Yann-Antony Noghès: «Ce documentaire est un coup de sonde à Bruxelles»
Quelle est la genèse de ce projet ? Au tout départ, la démarche a été personnelle. On me demandait souvent à Monaco mon avis sur ces négociations avec l’Europe, alors que je me posais moi-même de nombreuses questions ! À mes yeux, l’Europe est une évidence pour des pays comme la France ou l’Italie, la solution dans la mondialisation pour les anciennes puissances qui veulent continuer à peser sur la marche du monde. Mais Monaco vit de sa différence et si on se fond dans le moule européen, on n’est plus différent… J’ai donc ressenti le besoin de creuser la question avec mes contacts à Bruxelles et je me suis dit que ce serait peutêtre utile de partager ces témoignages de première main avec mes compatriotes à travers un documentaire. Le projet a immédiatement intéressé Monaco Info. Nous avons donc filmé ces échanges, une douzaine au total, pour permettre à tous ceux que le dossier européen intéresse de pouvoir se forger leur propre opinion.
Une façon de donner le contrechamp d’une Europe qui peut faire peur ? C’est normal que l’Europe fasse peur ici. Notre modèle est prospère et tout se passe bien pour le moment. Personne n’a envie que des hommes en noir armés de leurs pages de législation communautaire viennent tout chambouler pour que quelques étudiants monégasques puissent partir en Erasmus ou que l’une ou l’autre société puisse écouler ses produits plus facilement. Ça, c’est pour le fantasme. Mais quelle est la réalité ? Que pensent vraiment les responsables européens du dossier monégasque ? On n’en sait rien, or c’est quand même utile dans une négociation de savoir ce que l’autre partie a en tête. Avant de dire « l’Europe, on n’en veut pas!», n’a-t-on pas intérêt à regarder la question de plus près pour voir si un bon accord n’est pas possible ? Le souverain lui-même nous a exhortés à nous montrer plus ouverts.

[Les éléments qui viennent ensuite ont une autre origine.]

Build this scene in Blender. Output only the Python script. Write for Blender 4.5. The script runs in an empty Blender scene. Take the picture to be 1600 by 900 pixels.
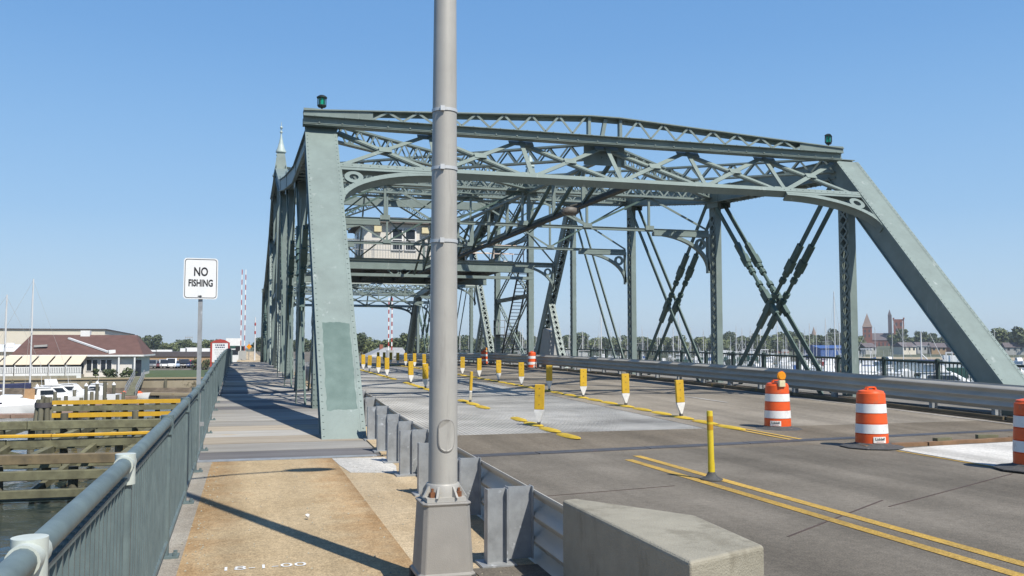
import bpy, bmesh, math, random
from mathutils import Vector, Matrix
random.seed(7)
S = bpy.context.scene
COL = S.collection
R = math.radians
V = Vector

# ------------------------------------------------------------------ camera
cam_d = bpy.data.cameras.new('camera')
cam = bpy.data.objects.new('camera', cam_d); COL.objects.link(cam)
cam_d.sensor_width = 36.0
cam_d.lens = 36.0 * 1410 / 1600
cam_d.clip_start = 0.05
cam_d.clip_end = 12000
cam.location = (0, 0, 1.65)
cam.rotation_euler = (math.pi / 2 + 0.0653, 0, -0.2838)
S.camera = cam
# ------------------------------------------------------------------ sky, sun, exposure
SUN_AZ = math.atan2(0.385, -0.923)      # clockwise from +Y
SUN_EL = R(52)
K_ = 1.0
SKY = [(0.0, (.50, .64, .76)), (.05, (.45, .61, .78)), (.14, (.315, .535, .80)), (.32, (.155, .375, .735)), (.6, (.08, .22, .54)), (.999, (.045, .14, .40))]
w = bpy.data.worlds.new('World'); S.world = w; w.use_nodes = True
nt = w.node_tree; nt.nodes.clear()
sky = nt.nodes.new('ShaderNodeTexSky'); sky.sky_type = 'NISHITA'; sky.sun_disc = False
sky.sun_elevation = SUN_EL; sky.sun_rotation = SUN_AZ
sky.air_density = 1.0; sky.dust_density = 0.35; sky.ozone_density = 3.0; sky.altitude = 0
bg = nt.nodes.new('ShaderNodeBackground'); bg.inputs[1].default_value = 0.10
wo = nt.nodes.new('ShaderNodeOutputWorld')
# the pale blue-white air near the horizon, the same all round
tcw = nt.nodes.new('ShaderNodeTexCoord'); spw = nt.nodes.new('ShaderNodeSeparateXYZ'); nt.links.new(tcw.outputs['Generated'], spw.inputs[0])
rpw = nt.nodes.new('ShaderNodeValToRGB'); rpw.color_ramp.interpolation = 'B_SPLINE'
for e in (SKY): 
    x = rpw.color_ramp.elements.new(e[0]); x.color = (*e[1], 1)
rpw.color_ramp.elements.remove(rpw.color_ramp.elements[0]); rpw.color_ramp.elements.remove(rpw.color_ramp.elements[-1])
nt.links.new(spw.outputs[2], rpw.inputs[0])
mxw = nt.nodes.new('ShaderNodeMixRGB'); mxw.inputs[0].default_value = .85; nt.links.new(sky.outputs[0], mxw.inputs[1]); scw = nt.nodes.new('ShaderNodeVectorMath'); scw.operation = 'SCALE'; scw.inputs[3].default_value = 9.0; nt.links.new(rpw.outputs[0], scw.inputs[0]); nt.links.new(scw.outputs[0], mxw.inputs[2])
nt.links.new(mxw.outputs[0], bg.inputs[0]); nt.links.new(bg.outputs[0], wo.inputs[0])
sd = bpy.data.lights.new('sun', 'SUN'); sd.energy = 5.0; sd.angle = R(0.5); sd.color = (1.0, 0.95, 0.86)
so = bpy.data.objects.new('sun', sd); COL.objects.link(so)
tosun = V((math.sin(SUN_AZ) * math.cos(SUN_EL), math.cos(SUN_AZ) * math.cos(SUN_EL), math.sin(SUN_EL)))
so.rotation_euler = tosun.to_track_quat('Z', 'Y').to_euler(); so.location = (30, -60, 80)
S.view_settings.view_transform = 'Standard'; S.view_settings.look = 'None'
S.view_settings.exposure = 0.30; S.view_settings.gamma = 1.0

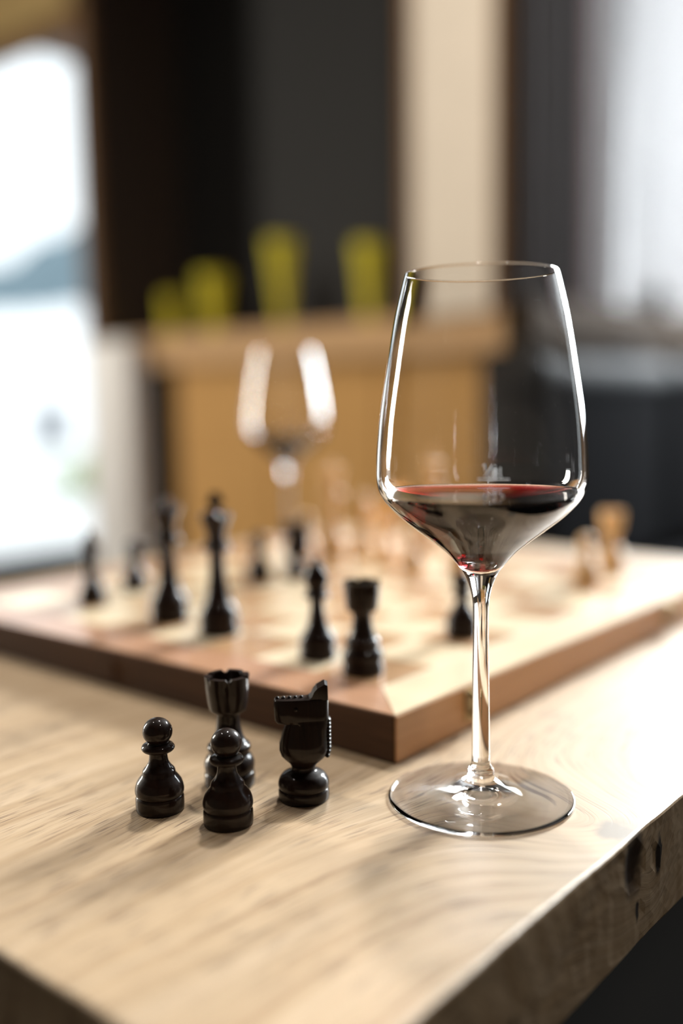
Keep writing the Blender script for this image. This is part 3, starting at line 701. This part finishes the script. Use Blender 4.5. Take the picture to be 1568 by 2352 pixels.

Alors, ce documentaire, c’est un coup de sonde à Bruxelles.
Qu’avez-vous appris de vos échanges avec les Eurocrates de Bruxelles ? La question monégasque n’est pas franchement au top de l’agenda à Bruxelles, mais c’est une bonne nouvelle pour nous… Moins cette négociation sera politisée en Europe, plus elle sera gérée de manière rationnelle et plus nous serons en mesure de négocier un bon accord tenant compte de nos spécificités. À part pour la poignée de fonctionnaires européens qui négocie cet accord d’association, Monaco n’existe pas vraiment au niveau communautaire. Cela peut être un atout mais cela peut aussi être une faiblesse. À travers la France, nous faisons partie de la zone euro, de la zone TVA, de l’union douanière et, dans une certaine mesure, de la zone Schengen. Paradoxalement, nous sommes déjà plus intégrés que certains pays membres à part entière de l’Union, sauf que nous n’avons pas voix au chapitre à Bruxelles sur toutes ces règles qui s’appliquent à nous indirectement. Dès lors, voulonsnous une Europe subie ou une Europe choisie? C’est tout l’enjeu de cet accord d’association qui nous offrirait un accès au grand marché et un strapontin à Bruxelles.
La question de la priorité nationale semble primordiale dans cette négociation ? Je ne vous cache pas que, de prime abord, les mots « priorité nationale » ne résonnent pas nécessairement très bien aux oreilles des Eurocrates pour lesquels la non-discrimination est un principe sacro-saint. Mais une fois qu’on leur explique les particularités monégasques, ils semblent prêts à en tenir compte. C’est évidemment la première fois que Bruxelles négocie avec un pays où les nationaux sont minoritaires dans leur propre pays. Tout est donc une question de pédagogie. À Monaco, la priorité nationale est une question de survie pour les Monégasques et Bruxelles est tout à fait capable de l’entendre. C’est du moins ce qui ressort des différentes rencontres que j’ai pu réaliser dans le cadre de ce documentaire.